Required task:
Reproduce the material that follows, please, but only from its first line to the line containing "R = math.radians", inclusive.

Recorded data:
****
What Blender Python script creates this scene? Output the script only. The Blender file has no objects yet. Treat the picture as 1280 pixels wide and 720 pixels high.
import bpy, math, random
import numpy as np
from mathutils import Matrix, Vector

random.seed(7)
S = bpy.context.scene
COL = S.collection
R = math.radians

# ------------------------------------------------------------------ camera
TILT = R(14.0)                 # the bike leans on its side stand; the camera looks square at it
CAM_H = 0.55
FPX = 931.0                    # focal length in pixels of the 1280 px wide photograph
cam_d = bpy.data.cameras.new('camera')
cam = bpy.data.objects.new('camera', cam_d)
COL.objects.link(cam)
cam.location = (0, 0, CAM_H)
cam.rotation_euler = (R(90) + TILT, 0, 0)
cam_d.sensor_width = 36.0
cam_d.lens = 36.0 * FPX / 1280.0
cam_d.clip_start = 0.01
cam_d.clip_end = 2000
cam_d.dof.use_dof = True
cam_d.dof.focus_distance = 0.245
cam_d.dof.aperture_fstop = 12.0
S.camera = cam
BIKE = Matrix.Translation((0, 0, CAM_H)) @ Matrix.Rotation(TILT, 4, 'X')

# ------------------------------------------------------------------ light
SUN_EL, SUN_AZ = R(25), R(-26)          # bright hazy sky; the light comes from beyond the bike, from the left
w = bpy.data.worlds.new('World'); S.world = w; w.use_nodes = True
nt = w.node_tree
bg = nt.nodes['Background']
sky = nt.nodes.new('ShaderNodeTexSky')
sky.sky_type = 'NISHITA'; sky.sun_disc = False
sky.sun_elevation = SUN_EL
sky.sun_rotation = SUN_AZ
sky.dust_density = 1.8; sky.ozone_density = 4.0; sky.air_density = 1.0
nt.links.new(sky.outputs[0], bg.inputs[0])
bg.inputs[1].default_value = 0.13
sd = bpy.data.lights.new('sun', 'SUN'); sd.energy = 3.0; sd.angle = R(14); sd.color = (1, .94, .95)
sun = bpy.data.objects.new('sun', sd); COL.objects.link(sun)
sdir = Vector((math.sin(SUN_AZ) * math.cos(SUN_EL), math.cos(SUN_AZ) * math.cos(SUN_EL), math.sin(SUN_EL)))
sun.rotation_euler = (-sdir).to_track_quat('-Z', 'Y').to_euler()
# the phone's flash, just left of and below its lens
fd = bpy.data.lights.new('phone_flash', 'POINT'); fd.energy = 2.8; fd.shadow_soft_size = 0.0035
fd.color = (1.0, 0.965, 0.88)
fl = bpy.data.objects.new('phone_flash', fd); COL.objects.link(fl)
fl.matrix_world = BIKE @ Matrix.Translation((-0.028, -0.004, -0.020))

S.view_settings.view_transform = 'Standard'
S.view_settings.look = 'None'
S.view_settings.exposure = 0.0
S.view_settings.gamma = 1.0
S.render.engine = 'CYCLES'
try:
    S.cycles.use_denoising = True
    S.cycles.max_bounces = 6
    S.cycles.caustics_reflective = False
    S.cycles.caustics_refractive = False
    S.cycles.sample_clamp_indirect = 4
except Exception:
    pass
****
Solution to this problem:
What Blender Python script creates this scene? Output the script only. The Blender file has no objects yet. Treat the picture as 1280 pixels wide and 720 pixels high.
import bpy, math, random
import numpy as np
from mathutils import Matrix, Vector

random.seed(7)
S = bpy.context.scene
COL = S.collection
R = math.radians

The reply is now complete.